Q: We’re wondering when the word “dick” (slang for the sexual organ) came to mean a stupid or obnoxious person, as in, “Don’t be such a dick.”

A: First things first. The term “dick” has been a euphemism for the penis since at least as far back as the 19th century.

Cassell’s Dictionary of Slang dates the “penis” sense of the word to the mid-19th century.

Two other sources, the Oxford English Dictionary and the Random House Historical Dictionary of American Slang, give citations from 1891 and 1888, respectively.

But sexual slang, with its euphemistic character and its tendency to show up in speech long before it appears in print, is hard to pin down.

Though there’s no solid evidence that “dick” meant “penis” before the 19th century, one scholar has suggested that the usage might have been around much further back, in the 14th century.

Gordon Williams, in A Dictionary of Sexual Language and Imagery in Shakespearean and Stuart Literature, cites the Chaucer scholar Haldeen Braddy on a possible verbal source of the usage.

Braddy suspected, according to Williams, that the sexual use of “dick” may have originated in an old verb, dighte, which Chaucer used in The Canterbury Tales “in reference to copulation.”
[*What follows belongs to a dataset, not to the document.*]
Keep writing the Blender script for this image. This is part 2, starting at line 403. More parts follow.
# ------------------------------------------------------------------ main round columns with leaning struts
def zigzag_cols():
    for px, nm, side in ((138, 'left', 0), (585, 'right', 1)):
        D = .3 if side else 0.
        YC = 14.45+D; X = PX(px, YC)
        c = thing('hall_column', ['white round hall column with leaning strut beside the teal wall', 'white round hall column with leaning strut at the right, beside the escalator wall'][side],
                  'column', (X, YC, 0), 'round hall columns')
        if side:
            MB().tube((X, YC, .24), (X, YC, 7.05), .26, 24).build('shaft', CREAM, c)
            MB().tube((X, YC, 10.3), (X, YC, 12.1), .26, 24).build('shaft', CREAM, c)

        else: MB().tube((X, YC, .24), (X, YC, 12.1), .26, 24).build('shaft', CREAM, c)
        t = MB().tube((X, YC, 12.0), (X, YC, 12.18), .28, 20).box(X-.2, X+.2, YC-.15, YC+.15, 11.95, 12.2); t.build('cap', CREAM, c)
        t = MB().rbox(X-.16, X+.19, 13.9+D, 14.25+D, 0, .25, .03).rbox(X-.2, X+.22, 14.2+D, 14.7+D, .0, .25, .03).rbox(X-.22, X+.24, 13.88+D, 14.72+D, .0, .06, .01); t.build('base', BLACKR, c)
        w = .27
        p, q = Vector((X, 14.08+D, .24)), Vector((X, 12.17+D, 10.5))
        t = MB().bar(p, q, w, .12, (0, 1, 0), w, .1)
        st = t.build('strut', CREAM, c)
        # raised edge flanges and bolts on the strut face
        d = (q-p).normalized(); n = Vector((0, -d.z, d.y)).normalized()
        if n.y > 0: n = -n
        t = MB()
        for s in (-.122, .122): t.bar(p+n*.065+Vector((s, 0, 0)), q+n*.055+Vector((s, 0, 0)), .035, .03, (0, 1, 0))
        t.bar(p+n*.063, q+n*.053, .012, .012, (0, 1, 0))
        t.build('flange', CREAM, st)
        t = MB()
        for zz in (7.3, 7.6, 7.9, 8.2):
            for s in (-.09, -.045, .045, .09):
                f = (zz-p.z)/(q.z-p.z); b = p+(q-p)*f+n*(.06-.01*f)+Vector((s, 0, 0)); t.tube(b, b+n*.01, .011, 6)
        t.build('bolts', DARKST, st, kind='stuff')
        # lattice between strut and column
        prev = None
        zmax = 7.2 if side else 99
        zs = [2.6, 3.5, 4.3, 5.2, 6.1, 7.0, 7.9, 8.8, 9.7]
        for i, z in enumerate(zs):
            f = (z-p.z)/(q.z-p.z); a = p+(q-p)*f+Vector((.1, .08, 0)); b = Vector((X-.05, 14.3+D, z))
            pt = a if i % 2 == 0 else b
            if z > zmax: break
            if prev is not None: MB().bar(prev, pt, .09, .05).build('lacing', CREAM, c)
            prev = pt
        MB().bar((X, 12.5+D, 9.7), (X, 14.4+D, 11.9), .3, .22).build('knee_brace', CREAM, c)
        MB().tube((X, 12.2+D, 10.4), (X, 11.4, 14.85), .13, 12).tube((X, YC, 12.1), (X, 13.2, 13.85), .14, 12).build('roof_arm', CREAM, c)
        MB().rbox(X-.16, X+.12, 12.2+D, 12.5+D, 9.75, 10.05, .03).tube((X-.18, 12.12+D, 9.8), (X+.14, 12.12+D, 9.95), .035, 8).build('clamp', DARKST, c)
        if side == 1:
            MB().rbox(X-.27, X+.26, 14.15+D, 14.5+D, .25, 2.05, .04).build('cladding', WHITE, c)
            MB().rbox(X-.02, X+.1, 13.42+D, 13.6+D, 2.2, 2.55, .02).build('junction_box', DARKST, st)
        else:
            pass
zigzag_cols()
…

In “The Wife of Bath’s Prologue,” the narrator says she goes out at night to “espye wenches that he dighte.” Later, she mentions wives who let their lovers “dighte hire [them] al the nyght.”

We don’t know why “dick” came to mean a penis, but the OED includes this “coarse” slang sense of the word within its entry for the nickname “Dick.”

The dictionary notes that the “familiar pet-form of the common Christian name Richard” has been used generically, much like “Jack,” to mean “fellow,” “lad,” “man,” and so on.

It’s no stretch to imagine a generic masculine name being used for the preeminent masculine body part!

But how long, you ask, has “dick” been used to mean a stupid or contemptible person? Only since the 1960s, according to Cassell’s and Random House.

The earliest Random House citation is from Norman Bogner’s 1966 novel Seventh Avenue: “He’s a dick. I don’t know from respect, except for my parents.”

But why “dick” instead of, say “ralph” or “herbert”? We don’t know for sure, but we suspect that this sense comes from the sexual meaning of the word.

The usage follows several negative verbal senses of “dick” that showed up in the mid-20th century, such as “dick around” (1948, waste time), “dick off” (1948, shirk one’s duties), and “dick up” (1951, spoil).

You may be wondering how “Dick” came to be a nickname for “Richard.” The fact is that nobody knows for sure.